Summer + Clothing = Not Always a Good Fit.

beached manWalking up the sidewalk, I see a man that is a sight to be seen. 6’5”, at least. Not an ounce of fat or muscle. He’s all sinewy legs and arms. Long, easy stride, and stooped at the shoulders. Silver grey hair.  I guess him for approximately 70 years of age. He wears an old-fashioned tennis hat, the sort I remember my father wearing, but this gentleman’s hat is made of a brightly colored fish patterned cloth, something my father would never be caught dead in. His plaid short sleeved button down shirt is equally brightly colored with all the pastel hues of cheerful summer, and his un-faded denim shorts, pressed with creases in the front and back, are, well, short. Way too short by today’s standards, but on-trend for, say, 1978. Black mid-calf socks and decidedly au-courant, fashionable day-glow chartreuse running shoes. He makes me think of a clip art cartoon of a retired man on vacation at the beach.


Young woman crossing the street at the light. She’s in her 20s. Brassy bleached platinum blonde hair with black roots is haphazardly tied up in a high ponytail, contrasted by a precisely combed swirl of bang placed flat on her forehead, just so. Giant “Jackie O” black rimmed dark, dark sunglasses mask almost all of her small face, and bright red lipstick exaggerates her pout. Sheer black blouse with a flouncy Peter-pan collar and little cap sleeves worn with a lacey black camisole underneath. High waisted, form-fitting, cherry-bomb red pencil skirt, hemmed perfectly just below the knee. Long slit up the back so she can walk. Sheer black hose and a pair of little girl’s patent leather Mary Jane tap shoes, complete with large satin bow on the straps and taps. I feel my body tense when I notice the taps. Experience taught me those things are slippery on hard surfaces, like the asphalt on which she is walking.


He’s three. Maybe four. Shirley Temple curly blonde locks, and dressed in a sky blue Baby Polo shirt, mint green Baby whatever-label plaid shorts (worn like the big kids wear them: a bit baggy, waist right at the hip and hem below the knees), no socks and Baby Vans in a matching blue/gray. Momma clearly knows her expensive Baby clothing brands. He’s trailing behind Dad as the two of them make their way up the hill to where Dad parked the car. Today is the kind of hot summer day that makes Northwesterners feel like wilted lettuce, and this little guy is having none of it.
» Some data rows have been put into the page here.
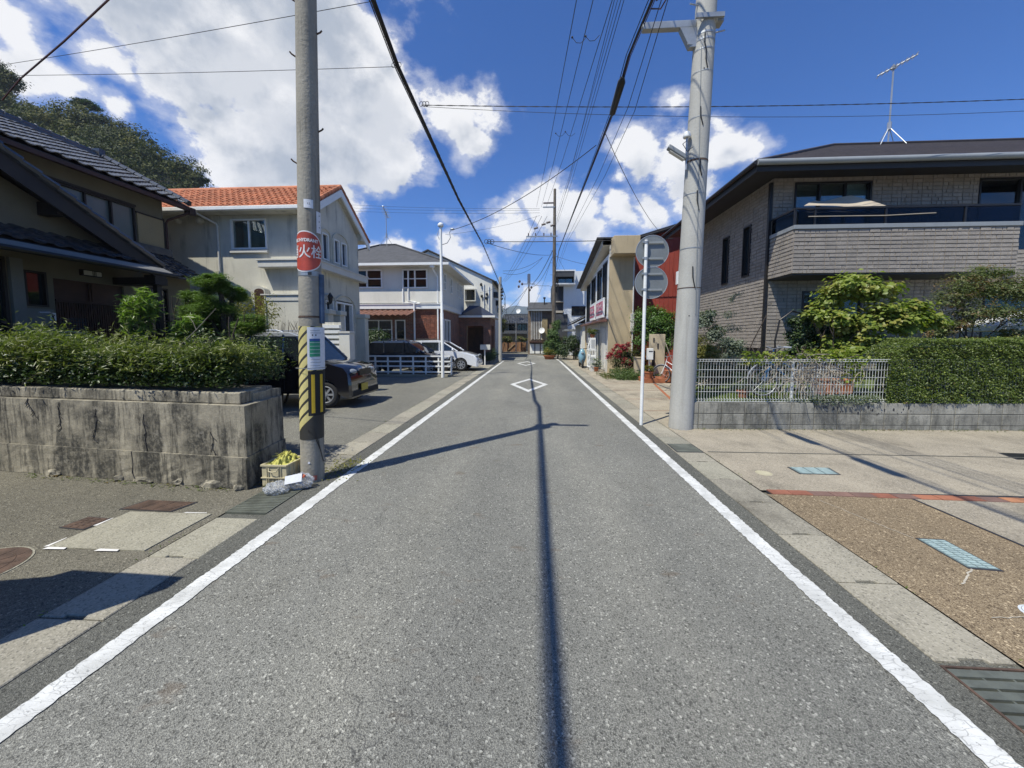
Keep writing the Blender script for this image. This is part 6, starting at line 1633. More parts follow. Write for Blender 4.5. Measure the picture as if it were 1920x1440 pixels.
# ------------------------------------------------------------ cars
def arcpts(cx, cz, r, a0, a1, n=9): return [(cx + r * math.cos(a0 + (a1 - a0) * i / n), cz + r * math.sin(a0 + (a1 - a0) * i / n)) for i in range(n + 1)]
def car(name, lab, nose, L_, W, Hh, paint, roofm, prof, glassp, roofp, wr, wx, plate, kei, zhl):
    """side-on car: nose at +x. prof: upper body outline from tail to nose; everything in metres from the tail, near side at y=0"""
    g = thing(name, lab, 'car', (nose[0] - L_ / 2, nose[1] + W / 2, 0)); X0, Y0 = nose[0] - L_, nose[1]
    def P(x, z, y=0): return V((X0 + x, Y0 + y, z))
    gc = .22
    low = [(prof[-1][0], gc)]
    for cx in sorted(wx, reverse=True): low += arcpts(cx, wr, wr + .05, 0.0 if False else .05, PI - .05)[0:]
    low += [(prof[0][0], gc)]
    # body as sections across the width so that the flanks curve
    outline = prof + low
    secs = [(0.06, .955), (0.0, 1.0), (.0, 1.0), (.06, .955)]
    mb = MB(); n = len(outline); cx_, cz_ = L_ / 2, .62
    ys = (.0, .055, W - .055, W); ks = (.972, 1.0, 1.0, .972)
    vs = []
    for y, k in zip(ys, ks):
        for a, b in outline: vs.append(P(cx_ + (a - cx_) * (k if y in (0, W) else 1), (cz_ + (b - cz_) * (k if b > .5 else 1)), y))
    fs = [(j * n + i, j * n + (i + 1) % n, (j + 1) * n + (i + 1) % n, (j + 1) * n + i) for j in range(3) for i in range(n)]
    fs += [tuple(range(n))[::-1], tuple(range(3 * n, 4 * n))]
    mb.add(vs, fs); body = mb.build('body', paint, g, smooth=True)
    # glasshouse: tapered towards the roof
    m = len(glassp); zb = min(p[1] for p in glassp); zt = max(p[1] for p in glassp)
    def tp(b): return .05 + .13 * (b - zb) / (zt - zb)
    mb = MB(); vs = [P(a, b, tp(b)) for a, b in glassp] + [P(a, b, W - tp(b)) for a, b in glassp]
    mb.add(vs, [tuple(range(m)), tuple(range(m, 2 * m))[::-1]] + [(i, m + i, m + (i + 1) % m, (i + 1) % m) for i in range(m)]); mb.build('windows', m_glass, g)
    mb = MB(); m = len(roofp); vs = [P(a, b, .165) for a, b in roofp] + [P(a, b, W - .165) for a, b in roofp]
    mb.add(vs, [tuple(range(m)), tuple(range(m, 2 * m))[::-1]] + [(i, m + i, m + (i + 1) % m, (i + 1) % m) for i in range(m)]); mb.build('roof', roofm, g, bevel=.03)
    mb = MB(); gl = glassp
    for (a, b), (c, d) in ((gl[0], gl[1]), (gl[-1], gl[-2])):
        for yy, s_ in ((0, 1), (W, -1)):
            p, q = P(a, b, yy + s_ * (tp(b) - .012)), P(c, d, yy + s_ * (tp(d) - .012)); mb.tube([p, q], .032, 6); mb.build('pillar', paint, g); mb = MB()
    for f in (.36, .68):
        a = gl[0][0] + (gl[-1][0] - gl[0][0]) * f
        for yy, s_ in ((0, 1), (W, -1)): mb = MB(); mb.tube([P(a, zb, yy + s_ * (tp(zb) - .008)), P(a - .03, zt, yy + s_ * (tp(zt) - .008))], .028, 6); mb.build('pillar', paint, g)
    for cx in wx:
        for yy, s_ in ((.01, -1), (W - .01, 1)):
            c = P(cx, wr, yy); w = MB(); w.torus(c - V((0, s_ * .08, 0)), (0, 1, 0), wr - .075, .075, 32, 10); w.cyl(c - V((0, s_ * .16, 0)), c - V((0, s_ * .03, 0)), wr - .06, n=28)
            ty_ = w.build('wheel', m_rubber, g, smooth=True)
            rm = MB(); ax = V((0, s_, 0)); rm.torus(c - ax * .02, ax, wr - .125, .016, 28, 6)
            for k in range(7):
                a = 2 * PI * k / 7; d_ = V((math.cos(a), 0, math.sin(a))); t_ = V((-math.sin(a), 0, math.cos(a)))
                rm.obox(c - ax * .03 - t_ * .022, d_ * (wr - .13), t_ * .044, ax * .02)
            rm.cyl(c - ax * .035, c + ax * .0, .045, n=12); rm.build('rim', m_chrome, ty_)
    mb = MB(); fx = prof[-1][0]
    for y in (.10, W - .42): mb = MB(); mb.blob(P(fx - .10, zhl, y + .16), (.11, .17, .07), 1, 0); mb.build('headlight', m_lens, g, smooth=True)
    mb = MB(); mb.obox(P(fx - .005, zhl - .10, .45), (.012, 0, 0), (0, W - .9, 0), (0, 0, .15))
    for k in range(4): mb.obox(P(fx + .006, zhl - .09 + k * .037, .45), (.012, 0, 0), (0, W - .9, 0), (0, 0, .012))
    mb.build('grille', m_black, g)
    mb = MB(); mb.obox(P(fx - .02, .26, .05), (.05, 0, 0), (0, W - .1, 0), (0, 0, .13)); mb.build('bumper', m_rubber if kei else paint, g, bevel=.02)
    MB().obox(P(fx + .035, .36, W / 2 - .30 if kei else W / 2 - .165), (.012, 0, 0), (0, .33, 0), (0, 0, .165)).build('number_plate', plate, g)
    for y, s_ in ((0, -1), (W, 1)):
        mb = MB(); mb.blob(P(gl[-1][0] - .20, zb + .08, y + s_ * .10), (.06, .09, .08), 2, .05); mb.build('wing_mirror', paint, g, smooth=True)
        for f in (.34, .66):
            a = gl[0][0] + (gl[-1][0] - gl[0][0]) * f; MB().obox(P(a - .22, zb - .12, y + s_ * .004 - .005), (.13, 0, 0), (0, .012, 0), (0, 0, .022)).build('door_handle', m_chrome, g)
    mb = MB()
    for f in (.02, .36, .70, .98):
        a = gl[0][0] + (gl[-1][0] - gl[0][0]) * f
        mb.obox(P(a, .33, -.003), (.006, 0, 0), (0, .006, 0), (0, 0, zb - .35)); mb.build('door_seam', m_rubber, g); mb = MB()
    mb.obox(P(wx[0] + wr + .1, .33, -.004), (wx[-1] - wx[0] - 2 * wr - .2, 0, 0), (0, .006, 0), (0, 0, .008)); mb.build('sill_seam', m_rubber, g)
    for yy in (.20, W - .23): mb = MB(); z = max(p[1] for p in roofp); mb.tube([P(roofp[1][0] + .1, z, yy), P(roofp[1][0] + .2, z + .045, yy), P(roofp[2][0] - .3, z + .045, yy), P(roofp[2][0] - .15, z, yy)], .014, 6); mb.build('roof_rail', m_black if not kei else m_skysilver, g)
    for y in (.12, W - .32): MB().obox(P(-.01, .70, y), (.03, 0, 0), (0, .2, 0), (0, 0, .22)).build('tail_light', MAT('tail_lens', (.30, .01, .01), .2, .1, 3, 30, 0), g)
    return g
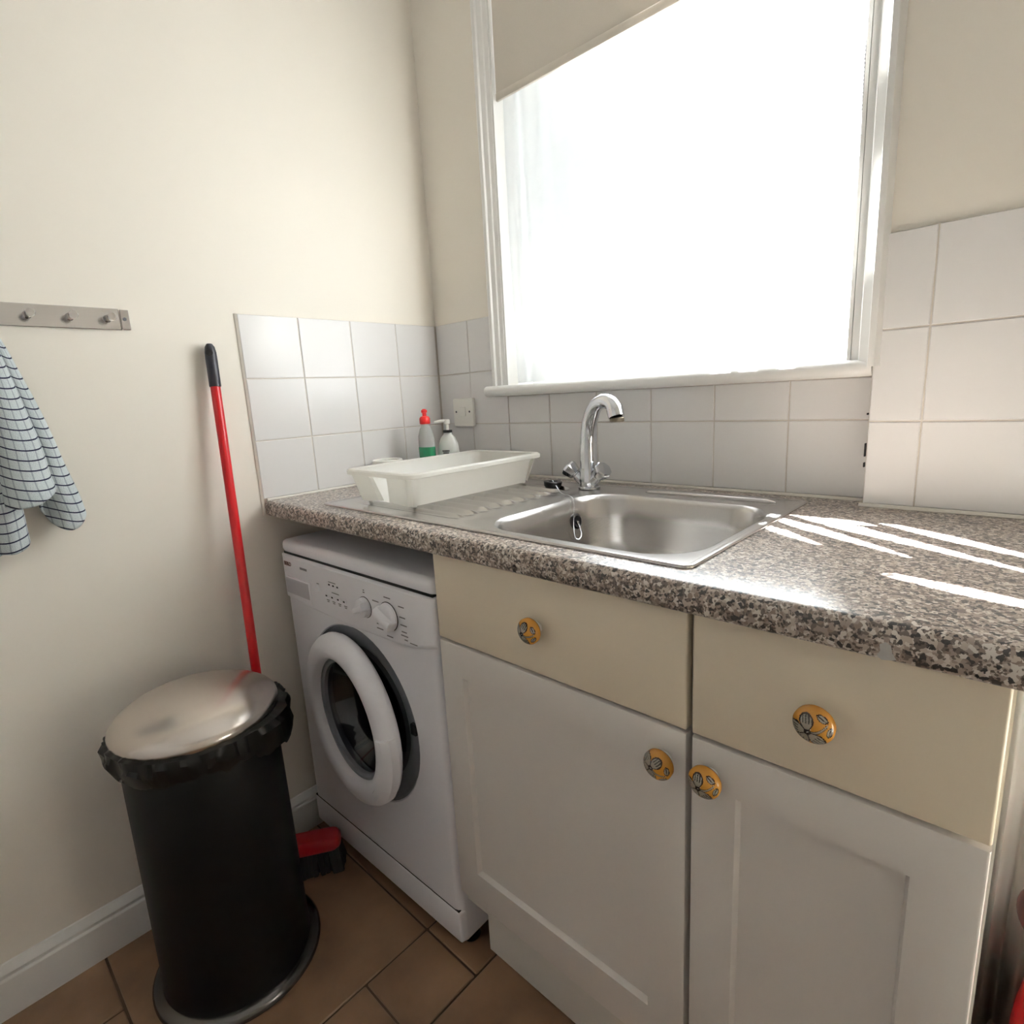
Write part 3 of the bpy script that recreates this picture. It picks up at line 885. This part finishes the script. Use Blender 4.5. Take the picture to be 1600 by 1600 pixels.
cabinet(0.6385, 1.1345, 'wide base cabinet under the sink, next to the washing machine', (0.886, 0.832, 0.5), (1.103, 0.701, 0.9), 0)
cabinet(1.1365, 1.4345, 'narrow base cabinet under the worktop at the right', (1.283, 0.830, 0.0), (1.166, 0.705, 0.1), 0)
pl = MB().box(0.656, 1.4345, -0.533, -0.517, 0.001, 0.1495, 0.001, 1).build('plinth_board', M_CARC)
tag(pl, 'pale plinth board under the two base cabinets', 'plinth')

# ------------------------------------------------------------------ washing machine
WM = Vector((0.337, -0.30, 0.0))
wm = thing('washing_machine', 'white front-loading washing machine with its round door ajar', 'washing machine', (0.337, -0.594, 0.0), math.radians(0.9))
# local frame: x centred, y=0 at front face, +y backwards, z up
hw = 0.297
CX, CZ, RR = -0.003, 0.482, 0.214      # recess centre
# body shell, front plate with round hole
mb = MB()
bz0, bz1 = 0.045, 0.824
n = 64
def sq(i):
    a = 2*PI*i/n
    c, s = math.cos(a), math.sin(a)
    k = 1/max(abs(c), abs(s))
    return c*k, s*k
def oring(inset, y):
    pts = []
    for i in range(n):
        u, v = sq(i)
        x = u*(hw-inset); z = (bz0+bz1)/2 + v*((bz1-bz0)/2-inset*0.3)
        pts.append((x, y, z))
    return pts
circ = lambda r, y, cx=CX, cz=CZ: [(cx+r*math.cos(2*PI*i/n), y, cz+r*math.sin(2*PI*i/n)) for i in range(n)]
mb.loops([oring(0, 0.52), oring(0, 0.016), oring(0.0025, 0.008), oring(0.008, 0.0025), oring(0.016, 0.0), circ(RR, 0.0), circ(RR-0.004, 0.004)], True, True, False)
body = lchild(mb, 'body', M_APPL, wm, 40)
mb = MB(); mb.loops([circ(RR-0.003, 0.002), circ(RR-0.008, 0.007), circ(0.180, 0.009), circ(0.163, 0.016), circ(0.155, 0.024)], True)
lchild(mb, 'door_recess', M_GREYP, wm, 40, 'grey recessed door surround')
mb = MB(); mb.loops([circ(0.163, 0.015), circ(0.153, 0.012), circ(0.143, 0.034), circ(0.145, 0.09)], True)
lchild(mb, 'door_gasket', M_DGREY, wm, 50)
mb = MB(); mb.loops([circ(0.150, 0.085), circ(0.215, 0.10), circ(0.215, 0.36), circ(0.02, 0.37)], True, False, True)
dr_ = lchild(mb, 'drum', M_DRUM, wm, 40)
mb = MB(); mb.box(0.185, 0.202, -0.001, 0.010, CZ+0.018, CZ+0.044, 0.002, 1)
lchild(mb, 'latch_slot', M_BLACK, wm)
# lid
mb = MB(); mb.box(-hw, hw, 0.001, 0.535, 0.8255, 0.860, 0.013, 4)
lchild(mb, 'lid', M_APPL2, wm, 40)
mb = MB(); mb.box(-hw+0.006, hw-0.006, 0.004, 0.52, 0.8225, 0.829)
lchild(mb, 'lid_seam', M_SEAM, wm, 0)
# control panel
mb = MB()
np_ = 24
top = 0.8235
rings = []
for yy, ins in ((0.02, 0.0), (-0.002, 0.0), (-0.006, 0.003), (-0.0075, 0.008)):
    ring = []
    for i in range(np_+1):
        t = -1 + 2*i/np_
        lo = 0.712 + 0.012*max(0, abs(t)-0.75)/0.25 - 0.012*(1-t*t)
        ring.append((t*(hw+0.001-ins), yy + 0.012*max(0, abs(t)-0.93)/0.07*0.5, lo+ins))
    for i in range(np_, -1, -1):
        t = -1 + 2*i/np_
        ring.append((t*(hw+0.001-ins), yy + 0.012*max(0, abs(t)-0.93)/0.07*0.5, top-ins*0.3))
    rings.append(ring)
V = mb.loops(rings, True)
for i in range(np_):
    mb.bm.faces.new((V[-1][i], V[-1][i+1], V[-1][2*np_+1-i-1], V[-1][2*np_+1-i]))
panel = lchild(mb, 'control_panel', M_APPL2, wm, 40)
FY = -0.0077
# detergent drawer
mb = MB()
x0, x1, z0, z1 = -0.276, -0.152, 0.716, 0.772
dd = MB().box(x0, x1, -0.0100, -0.006, z0, z1, 0.0025, 2)
det = lchild(dd, 'detergent_drawer', M_APPL2, wm)
mb = MB()
rings = [[(x0+0.006+i, y, z0+0.012+i*0.5), (x1-0.006-i, y, z0+0.012+i*0.5), (x1-0.006-i, y, z1-0.004-i), (x0+0.006+i, y, z1-0.004-i)] for i, y in ((0, -0.0102), (0.002, -0.0112), (0.006, -0.0108))]
mb.loops(rings, True, False, True)
lchild(mb, 'handle_scoop', mat('shaded_plastic', srgb(196, 192, 196), 0.4, noise_amt=0.02), det, 40)
# dials
def dial(x, z, r, ang):
    mb = MB(); mb.lathe([(r*1.04, 0), (r*1.04, 0.003), (r*0.97, 0.0045), (r*0.95, 0.010), (r*0.90, 0.012), (0.0, 0.013)], (x, FY, z), (0, -1, 0), 36)
    d = lchild(mb, 'dial', M_APPL2, wm, 40)
    mb = MB()
    ca, sa = math.cos(ang), math.sin(ang)
    sec = []
    for t, w, h in ((-1.04, 0.42, 0.012), (-0.9, 0.5, 0.019), (-0.3, 0.40, 0.0235), (0.5, 0.34, 0.0235), (0.95, 0.26, 0.020), (1.08, 0.20, 0.012)):
        ring = []
        for s, hh in ((-1, 0.2), (-0.85, 0.85), (-0.5, 1.0), (0.5, 1.0), (0.85, 0.85), (1, 0.2)):
            l, q = t*r, s*w*r
            ring.append((x + l*ca - q*sa, FY - h*hh - 0.002, z + l*sa + q*ca))
        sec.append(ring)
    mb.loops(sec, True, True, True)
    lchild(mb, 'dial_grip', M_APPL2, d, 45)
    mb = MB(); mb.lathe([(r*1.1, 0.0), (r*1.1, 0.0006), (r*1.03, 0.0008)], (x, FY, z), (0, -1, 0), 36)
    lchild(mb, 'dial_gap', M_PRINTD, d, 0)
dial(0.077, 0.762, 0.0215, math.radians(205))
dial(0.160, 0.760, 0.0285, math.radians(150))
for i in range(4):
    mb = MB(); mb.box(-0.083+i*0.0245, -0.067+i*0.0245, FY-0.003, FY, 0.7525, 0.7605, 0.0015, 1)
    bt = lchild(mb, 'button', M_APPL2, wm)
    mb = MB(); mb.box(-0.079+i*0.0245, -0.072+i*0.0245, FY-0.0034, FY-0.0025, 0.7555, 0.7590)
    lchild(mb, 'button_mark', M_PRINTD, bt, 0)
for i in range(3):
    mb = MB(); mb.box(-0.066+i*0.0175, -0.060+i*0.0175, FY-0.0008, FY, 0.7835, 0.7870)
    lchild(mb, 'indicator', M_PRINTD, wm, 0)
mb = MB(); mb.lathe([(0.0075, 0), (0.0075, 0.003), (0.006, 0.0045), (0, 0.005)], (-0.115, FY, 0.766), (0, -1, 0), 20)
lchild(mb, 'power_button', M_APPL2, wm)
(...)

Arms and head flailing about, he screeches at his father to stop walking. “C’mon bud,” Dad encourages. “We gotta get in the car and go home!” Confident his son is keeping up behind him, he marches on. Our little friend, however, stops in his tracks. “HOT!” he yells, and in one swift move, pushes down his shorts, diaper and all. Leaving shorts and diaper at his ankles, he then goes to work on his shirt and has it mostly off when Dad finally turns around to see his son doing his best to get naked. Dad jogs back down the hill, scolding his son to stop undressing. The boy screams and then starts crying, “HOT!! NO! HOT!! NO NO! WAAAA!!!” He keeps screeching as he fights off his father’s attempt to redress him. Finally put back together, Dad scoops the boy up in his arms and once again begins the trek to the car. He sheepishly smiles at me. “Sorry,” he says. I laugh. “Oh, well, I’m menopausal, so, believe me, I get it. How many times a day I wish I could just tear it all off!”